Presiden Diminta Batalkan R-Perpres Penyelesaian Pelanggaran HAM Berat Non Yudisial
Berita

Presiden Diminta Batalkan R-Perpres Penyelesaian Pelanggaran HAM Berat Non Yudisial

Rencana tersebut menunjukan pengingkaran hak korban dan ketiadaan kemauan politik pemerintah. Bahkan, patut diduga sebagai aksi penyelundupan hukum dalam mengarusutamakan mekanisme non yudisial dalam penanganan pelanggaran HAM berat masa lalu.

Rofiq Hidayat
Bacaan 4 Menit

Pengacara Publik LBH Jakarta lain, Nelson Nikodemus Simamora melanjutkan ada tendensi menyelamatkan para pelaku pelanggar HAM berat masa lalu dari pertanggungjawaban hukum melalui mekanisme pengadilan HAM. Hal ini terjadi akibat adanya konflik kepentingan di dalam tubuh pemerintahan. Sebab, dia menuding Presiden Jokowi dikelilingi banyak aktor yang diduga terlibat dalam pelanggaran HAM berat masa lalu.

Bahkan, kata Nelson, banyak menempati kursi jabatan penting dalam pemerintahan. Dia meminta pemerintah Indonesia mencontoh praktik positif di beberapa negara. Seperti Australia yang pada tahun 2008 dengan meminta maaf kepada “Stolen Generations”, penduduk Aborigin yang menjadi korban pelanggaran HAM karena dipisahkan secara paksa dari orang tua mereka karena kebijakan asimilasi yang berlangsung sejak abad ke-19.

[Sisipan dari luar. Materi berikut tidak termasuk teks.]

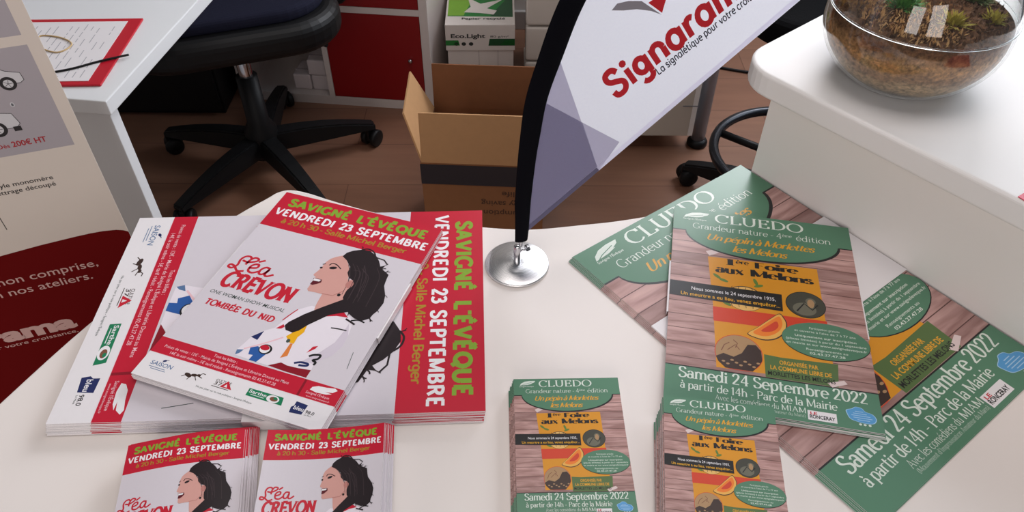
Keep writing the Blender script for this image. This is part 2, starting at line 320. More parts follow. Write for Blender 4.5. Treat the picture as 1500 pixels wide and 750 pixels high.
def ribbon(pts, w, closed=False):
    """quads along a polyline with one width per point"""
    n = len(pts)
    if n < 2: return []
    Lf, Rt = [], []
    for i in range(n):
        if closed: a, b = pts[i - 1], pts[(i + 1) % n]
        else: a, b = pts[max(0, i - 1)], pts[min(n - 1, i + 1)]
        dx, dy = b[0] - a[0], b[1] - a[1]; d = math.hypot(dx, dy) or 1e-9
        nx, ny = -dy / d, dx / d; h = w[i] / 2
        Lf.append((pts[i][0] + nx * h, pts[i][1] + ny * h)); Rt.append((pts[i][0] - nx * h, pts[i][1] - ny * h))
    out = []
    for i in range(n if closed else n - 1):
        j = (i + 1) % n; out.append([Rt[i], Rt[j], Lf[j], Lf[i]])
    return out
class Stroke(list): g = 0
def pen(txt, thick=.15, thin=.06, serif=.30, shear=0.0, track=0.0, geo=False, caps=False):
    """stroke-built lettering -> (polys, x0, x1)"""
    out = []; x = 0.0; gi = 0
    def put(q, i):
        t = Stroke(q); t.g = i; out.append(t)
    for ch in txt:
        adv, st = (GEO_N.get(ch) if geo and ch in GEO_N else None) or GLYPHS.get(ch, GLYPHS['o'])
        for s in st:
            closed = False; gi += 3
            if s[0] == 'd':
                r = thick * .62; P = [(s[1] + r * math.cos(q * math.pi / 4), s[2] + r * math.sin(q * math.pi / 4)) for q in range(8)]
                put([(x + a + shear * b, b) for a, b in P], gi); continue
            if s[0] == 'l':
                if not serif and 'x' in s[5]: continue
                P = [(s[1], s[2]), (s[3], s[4])]
                if serif:
                    h = .035
                    for f, (ax, ay) in (('t', P[0]), ('b', P[1])):
                        if f in s[5]:
                            dn = 1 if ay < .2 else -1
                            q = [(ax - serif / 2, ay), (ax + serif / 2, ay), (ax + serif / 2, ay + dn * h * 1.4), (ax - serif / 2, ay + dn * h * 1.4)]
                            if dn < 0: q = q[::-1]
                            put([(x + a + shear * b, b) for a, b in q], gi + (1 if f == 't' else 2))
            elif s[0] == 'a':
                _, cx, cy, rx, ry, a0, a1 = s; closed = abs(a1 - a0) >= 360; k = max(5, int(abs(a1 - a0) / 20))
                P = [(cx + rx * math.cos(R(a0 + (a1 - a0) * q / k)), cy + ry * math.sin(R(a0 + (a1 - a0) * q / k))) for q in range(k + (0 if closed else 1))]
            else: P = spline(s[1], 4)
            n = len(P); w = []
            for i in range(n):
                a, b = (P[i - 1], P[(i + 1) % n]) if closed else (P[max(0, i - 1)], P[min(n - 1, i + 1)])
                dx, dy = b[0] - a[0], b[1] - a[1]; d = math.hypot(dx, dy) or 1e-9
                sn = abs(dy) / d
                if s[0] == 'l' and 0.2 < sn < .97 and dx * dy > 0 and not geo: sn = .15
                w.append(thin + (thick - thin) * sn ** 1.5)
            for q in ribbon(P, w, closed): put([(x + a + shear * b, b) for a, b in q], gi)
        x += adv + track
    xs = [a for p in out for a, b in p]
    return out, min(xs), max(xs)

# ------------------------------------------------------------------ printed sheets
class Print:
    """flat artwork in print coordinates (u right, v down); layers lie a hair above each other on the sheet"""
    DZ = 0.00012
    def __init__(s, dz=None): s.f = []; s.dz = dz or s.DZ; s.n = 0
    def raw(s, pts, m, lay, same=False):
        if not same: s.n += 1
        s.f.append((pts, m, lay, s.n % 9))
    def rect(s, u0, v0, u1, v1, m, lay): s.raw([(u0, v0), (u0, v1), (u1, v1), (u1, v0)], m, lay)
    def poly(s, pts, m, lay):
        P = [Vector((p[0], p[1], 0)) for p in pts]
        s.n += 1
        for t in tessellate_polygon([P]): s.raw([pts[i] for i in t], m, lay, True)
    def ell(s, cx, cy, rx, ry, m, lay, rot=0, n=36, a0=0, a1=360):
        c, sn = math.cos(R(rot)), math.sin(R(rot)); P = []
        for k in range(n):
            a = R(a0 + (a1 - a0) * k / (n if a1 - a0 >= 360 else n - 1)); x, y = rx * math.cos(a), ry * math.sin(a); P.append((cx + x * c - y * sn, cy + x * sn + y * c))
        s.poly(P, m, lay)
    def line(s, pts, w, m, lay, closed=False):
        s.n += 1
        for q in ribbon(pts, [w] * len(pts), closed): s.raw(q, m, lay, True)
    def text(s, glyphs, u0, u1, vb, cap, m, lay, rot=0.0, shrink=None):
        """fit lettering between u0 and u1 on baseline vb"""
        pol, x0, x1 = glyphs; k = (u1 - u0) / (x1 - x0)
        c, sn = math.cos(R(rot)), math.sin(R(rot))
        s.n += 1; last = None
        for p in pol:
            q = []; g = getattr(p, 'g', None)
            if g != last: s.n += 1; last = g
            for x, y in p:
                a, b = (x - x0) * k, -y * cap
                q.append((u0 + a * c - b * sn, vb + a * sn + b * c))
            s.raw(q, m, lay, True)
    def mesh(s, name, outline, thick, base, edge, cuts=0):
        bm = bmesh.new(); uvl = bm.loops.layers.uv.new('uv'); mats = []
        def mi(m):
            if m not in mats: mats.append(m)
            return mats.index(m)
        n = len(outline); hi = [bm.verts.new((u, -v, 0)) for u, v in outline]; lo = [bm.verts.new((u, -v, -thick)) for u, v in outline]
        side = []
        f = bm.faces.new(hi); f.material_index = mi(base); side.append((f, 1))
        if thick: f = bm.faces.new(lo[::-1]); f.material_index = mi(edge)
        else: [bm.verts.remove(v) for v in lo]
        for k in range(n if thick else 0):
            f = bm.faces.new((lo[k], lo[(k + 1) % n], hi[(k + 1) % n], hi[k])); f.material_index = mi(edge)
        bmesh.ops.recalc_face_normals(bm, faces=bm.faces)
        if n > 4: bmesh.ops.triangulate(bm, faces=[f for f in bm.faces if len(f.verts) > 4])
        for pts, m, lay, k in s.f:
            vs = [bm.verts.new((u, -v, (lay + k * .09) * s.dz)) for u, v in pts]
            try: f = bm.faces.new(vs)
            except ValueError: continue
            f.normal_update()
            if f.normal.z < 0: f.normal_flip()
            f.material_index = mi(m)
        for f in bm.faces:
            for l in f.loops: l[uvl].uv = (l.vert.co.x, -l.vert.co.y)
        for k in range(1, cuts):
            bmesh.ops.bisect_plane(bm, geom=bm.verts[:] + bm.edges[:] + bm.faces[:], plane_co=(k / cuts, 0, 0), plane_no=(1, 0, 0))
        me = bpy.data.meshes.new(name); bm.to_mesh(me); bm.free()
        for m in mats: me.materials.append(m)
        return me
A4R = 2 ** 0.5
SHEET = [(0, 0), (0, A4R), (1, A4R), (1, 0)]
SHEET_T = 0.004
WOMAN = {
 'hair': [[0.572,0.381],[0.581,0.349],[0.606,0.324],[0.652,0.298],[0.697,0.295],[0.744,0.319],[0.777,0.351],[0.801,0.386],[0.824,0.37],[0.818,0.401],[0.847,0.415],[0.87,0.428],[0.876,0.475],[0.883,0.51],[0.918,0.569],[0.933,0.621],[0.928,0.678],[0.916,0.71],[0.913,0.738],[0.883,0.765],[0.839,0.764],[0.797,0.744],[0.749,0.699],[0.717,0.654],[0.713,0.62],[0.713,0.598],[0.726,0.55],[0.712,0.529],[0.679,0.515],[0.656,0.486],[0.65,0.443],[0.609,0.403]],
 'curl': [[0.648,0.303],[0.675,0.285],[0.713,0.292],[0.738,0.318],[0.737,0.34]],
 'face': [[0.573,0.374],[0.543,0.396],[0.52,0.419],[0.507,0.454],[0.506,0.478],[0.505,0.497],[0.501,0.52],[0.492,0.55],[0.492,0.559],[0.503,0.566],[0.514,0.569],[0.504,0.579],[0.513,0.587],[0.511,0.614],[0.512,0.626],[0.512,0.643],[0.512,0.66],[0.525,0.672],[0.557,0.669],[0.581,0.668],[0.604,0.668],[0.606,0.696],[0.609,0.727],[0.612,0.75],[0.618,0.775],[0.638,0.796],[0.76,0.695],[0.725,0.658],[0.716,0.626],[0.718,0.585],[0.734,0.547],[0.722,0.528],[0.702,0.526],[0.681,0.529],[0.655,0.456],[0.609,0.403]],
 'mouth': [[0.503,0.579],[0.523,0.575],[0.554,0.576],[0.558,0.595],[0.543,0.612],[0.523,0.626],[0.508,0.624],[0.51,0.609],[0.512,0.591]],
 'teeth': [[0.508,0.58],[0.549,0.579],[0.545,0.593],[0.513,0.596]],
 'brow': [[0.537,0.467],[0.547,0.449],[0.575,0.451],[0.609,0.472]],
 'pony': [[0.731,0.66],[0.653,0.744],[0.586,0.822],[0.539,0.892],[0.532,0.918],[0.551,0.943],[0.592,0.947],[0.615,0.927],[0.64,0.879],[0.708,0.785],[0.791,0.733],[0.788,0.685]],
 'jacket': [[0.494,0.948],[0.51,0.89],[0.54,0.803],[0.595,0.756],[0.69,0.769],[0.756,0.742],[0.819,0.765],[0.85,0.812],[0.863,0.877],[0.868,0.944],[0.848,1.013],[0.811,1.048],[0.79,1.085],[0.796,1.122],[0.732,1.131],[0.673,1.135],[0.633,1.127],[0.586,1.164],[0.523,1.164],[0.474,1.162],[0.401,1.159],[0.393,1.129],[0.406,1.078],[0.415,1.035],[0.451,0.984]],
 'jshade': [[0.83,0.801],[0.863,0.877],[0.868,0.944],[0.848,1.013],[0.811,1.048],[0.79,1.085],[0.724,1.092],[0.78,1.015],[0.821,0.934],[0.829,0.854]],
 'yellow': [[0.575,0.978],[0.604,0.928],[0.638,0.883],[0.646,0.926],[0.632,0.965],[0.635,1.008],[0.611,1.008]],
 'orange': [[0.618,1.011],[0.631,1.009],[0.645,1.084],[0.617,1.106],[0.618,1.071]],
 'blue': [[0.448,1.097],[0.479,1.077],[0.506,1.094],[0.543,1.104],[0.533,1.134],[0.522,1.165],[0.482,1.164],[0.485,1.133],[0.461,1.136]],
 'rshoulder': [[0.691,0.801],[0.736,0.758],[0.766,0.74],[0.808,0.769],[0.746,0.778]],
 'red1': [[0.755,0.98],[0.75,1.002],[0.722,1.037],[0.733,0.993]],
 'rfront': [[0.5,0.95],[0.523,0.913],[0.537,0.927],[0.526,0.943]],
 'tri': [[0.413,1.037],[0.455,0.983],[0.454,1.045]],
 'tri2': [[0.401,1.158],[0.393,1.128],[0.425,1.118],[0.416,1.143]],
 'skirt': [[0.586,1.164],[0.645,1.123],[0.717,1.128],[0.795,1.12],[0.795,1.169],[0.685,1.169]],
 'rstripe': [[0.504,0.892],[0.521,0.846],[0.54,0.803]],
 'rstripe2': [[0.422,1.113],[0.502,1.048],[0.566,0.988]],
 'bline': [[0.758,0.857],[0.799,0.851],[0.84,0.849]],
 'bline2': [[0.829,0.784],[0.864,0.767],[0.9,0.773]],
 'bird': [[0.744,1.052],[0.763,1.036],[0.794,1.029],[0.793,1.052],[0.773,1.067],[0.793,1.075],[0.79,1.092]],
 'bird2': [[0.697,1.111],[0.727,1.096],[0.762,1.095],[0.761,1.107],[0.723,1.115]],
}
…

Selain itu, Belanda yang meminta maaf dan memberikan kompensasi kepada korban dan keluarganya akibat kejahatan perang sepanjang 1945-1949 (pembantaian Rawagede dan pembantaian Westerling, red). Bahkan Belgia, Jerman, Afrika Selatan, Amerika Serikat yang meminta maaf secara resmi dan terbuka kepada para korban pelanggaran HAM masa lalu.

Dia menilai semestinya Pasal 14 Konvensi Anti Penyiksaan (Committee Against Torture) yang mengatur mengenai permintaan maaf negara menjadi landasan bagi pemerintah menebus kesalahan terhadap korban pelanggaran HAM berat masa lalu. Karena itu, Presiden Indonesia sebagai kepala negara dan pemerintahan semestinya melakukan upaya permintaan maaf kepada para keluarga dan korban pelanggaran HAM berat masa lalu.

Selain itu, melakukan tindakan kongkrit yang berperspektif korban. Seperti pengungkapan kebenaran, penegakan hukum, dan reformasi kelembagaan sebagaimana tertuang dalam Resolusi Majelis Umum PBB No. 56/83 tentang Kewajiban Negara atas Tindakan Pelanggaran Hukum Internasional pada tanggal 12 Desember 2001.

LBH Jakarta menilai para pelaku pelanggaran HAM berat masa lalu harus diadili di Pengadilan HAM untuk mempertanggungjawabkan perbuatannya, bukan mengganti dengan mekanisme non-yudisial. Sebab, korban dan keluarganya berhak atas kebenaran (right to truth) dan keadilan terkait peristiwa pelanggaran HAM berat yang terjadi.

Ironisnya, pasca reformasi hingga saat ini tak ada kemajuan signifikan yang dilakukan negara menjalankan kewajibannya dalam pengungkapan kebenaran, penegakan hukum dan reformasi kelembagaan untuk penyelesaian kasus-kasus pelanggaran HAM masa lalu. Berbagai kasus pelanggaran HAM yang telah selesai dilakukan penyelidikan oleh Komnas HAM tidak kunjung ditindaklanjuti (oleh Kejaksaan, red).